The bed was very comfortable, and the bed-linen heavenly, made of very delicate pure cotton. (Extremely important for my sensitive, easily-irritated skin.)
Bath/shower in room |
Though the window looks out onto the gravel foreground, and there's another bedroom across the corridor, we had complete privacy, total peace and quiet. If we wanted noise, why, there was always a TV set, a CD player and a batch of music CDs provided by the hosts. And if we wanted company, all we had to do was step into the main lounge and say Hi.
We would then be greeted by one or more of the following : Chris, Donna, Theo. Bella (Isabella) was usually too busy dozing to come over and say hi. Young, frisky Theo wouldn't stay still long enough for me to take a good picture of him. To avoid misunderstandings, Theo & Bella are French pointers:
The guest lounge manages to be both cozy and spacious, harmoniously made up of several areas – two for lounging, whether with a book, a drink, watching TV or just enjoying the real fireplace; and others for eating, desk/computer work, and cooking. Not that you're expected to do any cooking – that is Donna's domain and specialty. I've seen fancier lounges, but I don't think I've ever walked into one so pleasant and inviting.
As soon as we arrived, Chris apologized for the dreary weather and offered us a drink. In this case, our first choice was a pot of tea. But on most other occasions, we had wine. By the end of our first evening, after a sumptuous meal and plenty of wine, we felt like we were staying with old friends.

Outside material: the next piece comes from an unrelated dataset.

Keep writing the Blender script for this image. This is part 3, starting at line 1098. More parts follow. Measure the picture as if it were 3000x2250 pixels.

Some guests may prefer not to interact with their hosts; some hosts prefer to stay in the background. We've been to B&Bs where we saw the owners only twice – upon checking in and upon leaving. For example, Villa Ladavac in Rovinj (see my earlier post ). But it is totally up to you – you can come and go as you please without saying "boo" to anyone, if you so wish. As for me, each time we returned from our day trip, the first thing I did was poke my head into the lounge to announce, "Hi honey, I'm home!"

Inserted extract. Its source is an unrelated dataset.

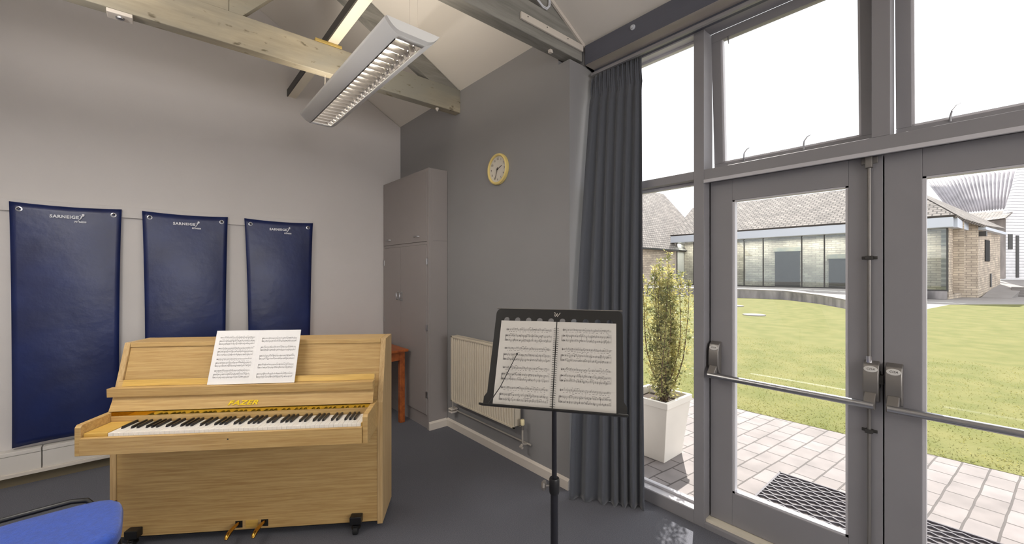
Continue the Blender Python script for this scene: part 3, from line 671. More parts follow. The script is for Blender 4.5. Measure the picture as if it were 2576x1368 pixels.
# fallboard folded up as music rest, with ledge
ang = math.atan2(.148, .069)
fb = P().prism([(2.399, .756), (2.468, .906), (2.480, .903), (2.412, .756)], -1.895, -.532, 'x', Q).build('fallboard', M['oak'], pi_, bevel=.001)
P().prism([(2.415, .828), (2.413, .874), (2.4525, .874), (2.430, .828)], -1.915, -.535, 'x', Q).build('music_ledge', M['oak'], fb, bevel=.0015)
P().prism([(2.452, .876), (2.4665, .906), (2.4672, .9066), (2.4528, .8755)], -1.87, -.536, 'x', Q).build('rest_inlay', M['oaky'], fb)
Mt = Q @ frame((-1.228, 2.4072, .779), (1, 0, 0), (0, .42, .908))
text('name_letters', 'FAZER', .033, Mt, M['gold'], fb, ext=.001, shear=.3, offset=.0012, sx=1.5)
# pedals, plate and castors
P().box(-1.243, -1.176, 2.462, 2.4665, .055, .098, Q).build('pedal_plate', M['oaky'], pi_, bevel=.003)
for uc in (-1.278, -1.141):
    P().box(uc - .019, uc + .019, 2.4652, 2.4662, .058, .096, Q).build('pedal_slot', M['dark'], pi_)
    P().tube([(uc, 2.47, .084), (uc - .004, 2.43, .086), (uc - .007, 2.39, .082), (uc - .008, 2.362, .072), (uc - .008, 2.352, .062)], [.008, .009, .011, .012, .008], 12, Q @ Matrix.Identity(4)).build('pedal', M['brass'], pi_, smooth=True)
for uc in (-1.805, -.633):
    for wc in (2.44, 2.69):
        b_ = P().box(uc - .032, uc + .032, wc - .02, wc + .026, .055, .10, Q).build('castor_bracket', M['black'], pi_, bevel=.004)
        P().lathe([(.016, .05), (.022, .046), (.016, .04), (.026, .035), (.026, .03)], (uc, wc, 0), 16, Q).build('castor_swivel', M['black'], b_, smooth=True)
        P().lathe([(.018, -.014), (.021, -.011), (.021, .011), (.018, .014)], (0, 0, 0), 18, Q @ Matrix.Translation((uc, wc - .012, .0212)) @ Matrix.Rotation(PI / 2, 4, 'Y')).build('castor_wheel', M['rubber'], b_, smooth=True)

# ------------------------------------------------------------------ printed music
def notes(groups, W_, H_, x0, x1, seed):
    """groups: list of systems; each system = list of staff top positions (fractions of the page height from the top)"""
    rnd = random.Random(seed); b = MB()
    def q(xa, ya, xb, yb):
        n_ = max(1, int((xb - xa) / .008))
        for i_ in range(n_):
            xc, xd = xa + (xb - xa) * i_ / n_, xa + (xb - xa) * (i_ + 1) / n_
            b.add([(xc, ya, .0), (xd, ya, .0), (xd, yb, .0), (xc, yb, .0)], [(0, 1, 2, 3)])
    def q0(xa, ya, xb, yb): b.add([(xa, ya, .0), (xb, ya, .0), (xb, yb, .0), (xa, yb, .0)], [(0, 1, 2, 3)])
    sp = .0014
    for sysm in groups:
        ys = [H_ * (1 - s_) for s_ in sysm]
        bars = [x0 + (x1 - x0) * k / 5 for k in range(6)]
        for j, yt in enumerate(ys):
            for k in range(5): q(x0, yt - k * sp - .00013, x1, yt - k * sp + .00013)
            b.lathe([(.0016, 0), (.0016, .0001)], (x0 + .004, yt - 2.4 * sp, 0), 8); q(x0 + .0035, yt - 5 * sp, x0 + .0045, yt + 1 * sp)
            q(x0 + .008, yt - 3.6 * sp, x0 + .010, yt - .5 * sp)
            x = x0 + .016
            while x < x1 - .004:
                st = rnd.choice((.004, .005, .0065, .009)); yy = yt - sp * rnd.uniform(-.5, 4.5)
                for r_ in range(rnd.choice((1, 1, 2, 3)) if j else 1):
                    b.add([(x + .0009 * math.cos(t_ * PI / 3), yy - r_ * sp * 1.5 + .00065 * math.sin(t_ * PI / 3), 0) for t_ in range(6)], [(0, 1, 2, 3, 4, 5)])
                up = rnd.random() > .5
                if up: q(x + .0008, yy, x + .0012, yy + .0055)
                else: q(x - .0012, yy - .0055, x - .0008, yy)
                if rnd.random() < .3: q(x, yy + .005, x + st, yy + .0058)
                x += st
            if len(ys) == 3 and j == 0:
                x = x0 + .012
                while x < x1 - .01:
                    wd = rnd.uniform(.003, .008); q(x, yt - 8.2 * sp, x + wd, yt - 7.6 * sp); x += wd + rnd.uniform(.002, .009)
        if len(ys) > 1:
            a_ = ys[0] if len(ys) == 2 else ys[1]
            for xb in bars: q(xb - .0002, ys[-1] - 4 * sp, xb + .0002, a_)
            q(x0 - .0012, ys[-1] - 4 * sp, x0 - .0004, a_)
    return b
def book(g, Mx, W_, H_, thick, layout, paper, x_in, open_ang=.0):
    for sd in (-1, 1):
        R_ = Mx @ Matrix.Rotation(-sd * open_ang, 4, 'Y')
        pts = []
        def surf(u, v):
            x = u * W_; lift = .0035 * math.sin(PI * min(1, u * 1.6)) * (1 if u < .625 else 1)
            return (sd * x, v * H_, thick + lift * .8)
        b = MB(); b.grid(surf, 14, 2, R_); b.grid(lambda u, v: (sd * u * W_, v * H_, 0), 14, 2, R_)
        n1 = 15 * 3
        for i in range(14):
            for r_ in (0, 2): b.f.append((r_ * 15 + i, r_ * 15 + i + 1, n1 + r_ * 15 + i + 1, n1 + r_ * 15 + i))
        for c_ in (0, 14):
            for r_ in (0, 1): b.f.append((r_ * 15 + c_, (r_ + 1) * 15 + c_, n1 + (r_ + 1) * 15 + c_, n1 + r_ * 15 + c_))
        pg = b.build('page', paper, g, smooth=False)
        nb = notes(layout[0 if sd < 0 else 1], W_, H_, x_in, W_ - .017, 11 if sd < 0 else 23)
        vs = []
        for (x, y, z) in nb.v:
            xx = x if sd > 0 else -(W_ - x)
            uu = abs(xx) / W_; lift = .0035 * math.sin(PI * min(1, uu * 1.6))
            vs.append(tuple(R_ @ Vector((xx, y, thick + lift * .8 + .0005))))
        nb.v = vs; nb.build('printed_notes', M['ink'], pg, fix=False)
sm = empty('sheet_music', (0, 0, 0), label='open white music book leaning on the piano above the keyboard', cat='sheet music')
pb = Vector((UX * -1.198 + WXX * 2.437, UY * -1.198 + WYY * 2.437, .8755))
sm.location = pb
tilt_b = .095; upv = Vector((WXX * tilt_b, WYY * tilt_b, .285))
Mb = frame((0, 0, 0), (UX, UY, 0), upv)
la = [[(.125,), (.19, .245), (.33,), (.40, .455), (.53,), (.60, .655), (.745,), (.81, .865)]]
lay_p = [[[.125, .19, .245], [.33, .39, .45], [.53, .60, .655], [.745, .81, .865]], [[.15, .205], [.32, .375], [.485, .54], [.65, .705], [.82, .875]]]
book(sm, Mb, .229, .300, .004, lay_p, M['paper'], .024)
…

In principle, breakfast is served between 8 and 10. Guests are requested to say when they expect to be at the breakfast table. Makes perfect sense to me. No point in having the food out on the table by eight if we intend to sleep in and make an appearance at a quarter to ten. What with Michael being rather punctual by nature, we said we'd eat at 8:30, and showed up at 8:29, unlike most other guests who were, ahem, more lackadaisical. Loved Donna's home-made muffins. As for coffee – I always bring my own, wherever we travel.

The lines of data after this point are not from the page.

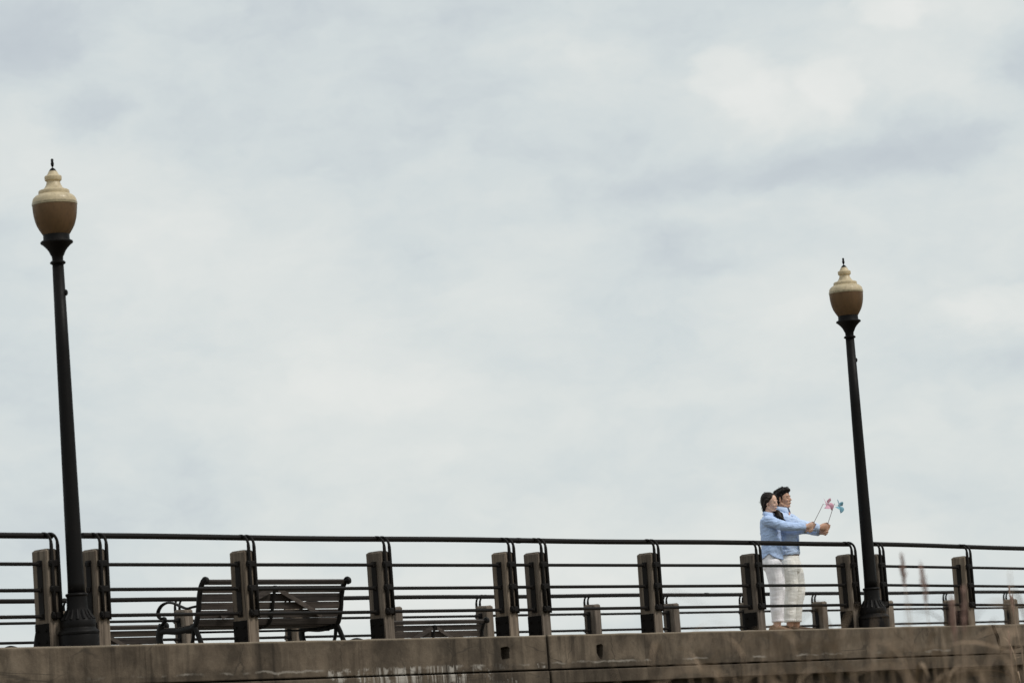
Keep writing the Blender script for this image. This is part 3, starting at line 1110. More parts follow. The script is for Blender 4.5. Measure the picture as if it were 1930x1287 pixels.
def head_parts(bm, M4, k=1.0, fem=False):
    """head facing +x in its own frame, chin at z=-0.118, crown at z=+0.115"""
    def el(c, r, rot=None):
        m3 = M4.to_3x3()
        if rot is not None: m3 = m3 @ rot
        ellipsoid(bm, M4 @ (Vector(c) * k), [q * k for q in r], m3, 3)
    def tb(pts, rads):
        tube(bm, [M4 @ (Vector(p) * k) for p in pts], [r * k for r in rads], 10, M4.to_3x3() @ Vector((0, 1, 0)), dome=True)
    el((-0.012, 0, 0.030), (0.096, 0.076, 0.086))
    el((0.018, 0, -0.010), (0.072, 0.066, 0.085))
    el((0.026, 0, -0.055), (0.058, 0.058 if not fem else 0.054, 0.050))
    el((0.052, 0, -0.095), (0.030, 0.030 if not fem else 0.025, 0.022))
    for s in (-1, 1):
        el((0.052, 0.034 * s, -0.030), (0.030, 0.024, 0.026))              # cheek
        tb([(-0.010, 0.060 * s, -0.060), (0.030, 0.045 * s, -0.092), (0.052, 0.016 * s, -0.102)], [0.018, 0.017, 0.016])
        el((0.076, 0.030 * s, 0.022), (0.012, 0.020, 0.008))               # brow ridge
        el((0.072, 0.031 * s, 0.003), (0.010, 0.013, 0.008))               # closed lids
        e = Matrix.Rotation(0.35 * s, 3, 'Z')
        el((-0.012, 0.077 * s, -0.012), (0.018, 0.007, 0.031), e)          # ear
        el((-0.006, 0.078 * s, -0.038), (0.009, 0.006, 0.010), e)
    tb([(0.080, 0, 0.015), (0.090, 0, -0.010), (0.100 if not fem else 0.097, 0, -0.028)], [0.007, 0.0085, 0.0105 if not fem else 0.0085])
    for s in (-1, 1):
        el((0.091, 0.0095 * s, -0.033), (0.010, 0.0075, 0.0065))
    el((0.082, 0, -0.062), (0.014, 0.021, 0.011))                          # mouth mound
    el((0.085, 0, -0.060), (0.008, 0.020, 0.0045))
    el((0.084, 0, -0.070), (0.008, 0.017, 0.0055))


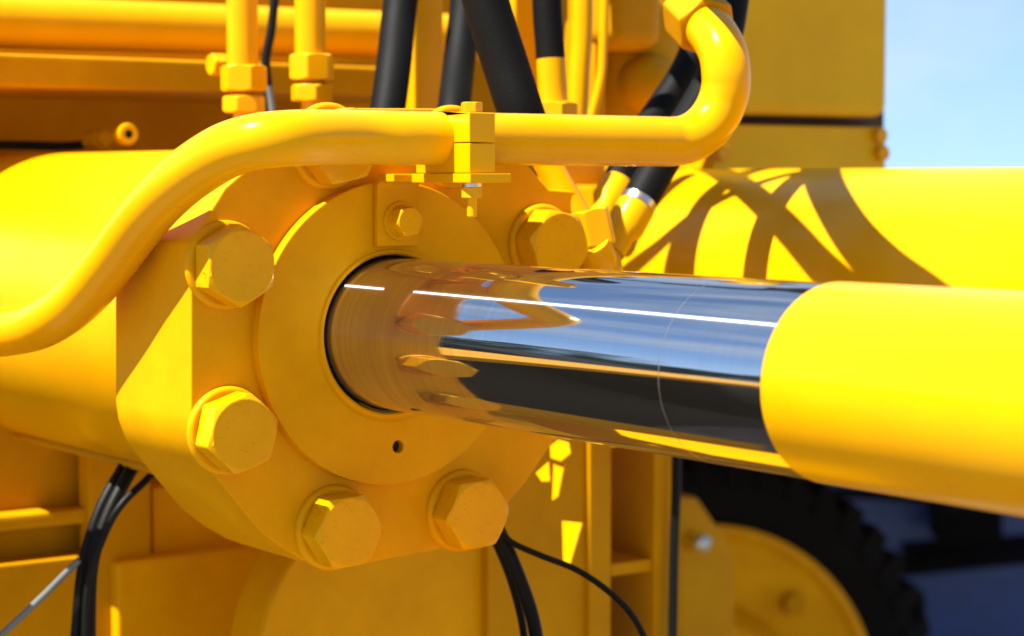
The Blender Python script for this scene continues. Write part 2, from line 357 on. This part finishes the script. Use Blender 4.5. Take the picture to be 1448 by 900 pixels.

Chris & Donna not only lent us their GPS, but also provided us with maps, recommendations, directions and explanations. And so we set forth on our explorations each day.
Though I knew before we left home that we chose a place a good few kilometers off the main road (rather than, say, a place in or on the outskirts of a proper city), I was a bit taken aback by its remoteness. Sure, once you get used to it, it's nothing: you hop into the car and in 10 or 15 minutes you're at the nearest boulangerie-patisserie… I have family and friends who live in decent towns in New Jersey or cities like Los Angeles and Las Vegas who are in a similar situation, i.e., can't get anywhere without driving. In our naiveté we expected the little village to have a grocery, a café… Instead, we saw a church, farm houses, a tractor or two. And lots of fields. Well – the fresh agricultural produce has to come from somewhere! On the first night out, driving to a popular Italian restaurant in Revel, I was struck by the total darkness: no lamp posts, no city lights in the distance. Just black night, with stars if you're lucky and the skies are clear of clouds. Oh well – Michael is an experienced driver, and the TomTom was reassuring, when it wasn't scolding us for disobedience and insubordination.
And a propos driving – the Opel Meriva, like the washbasin in our room, was obviously designed for tall people. I could barely reach the clutch, and gave up on the idea of driving, this time. When Avis said they were upgrading us from the smaller Corsa, it didn't occur to me to object.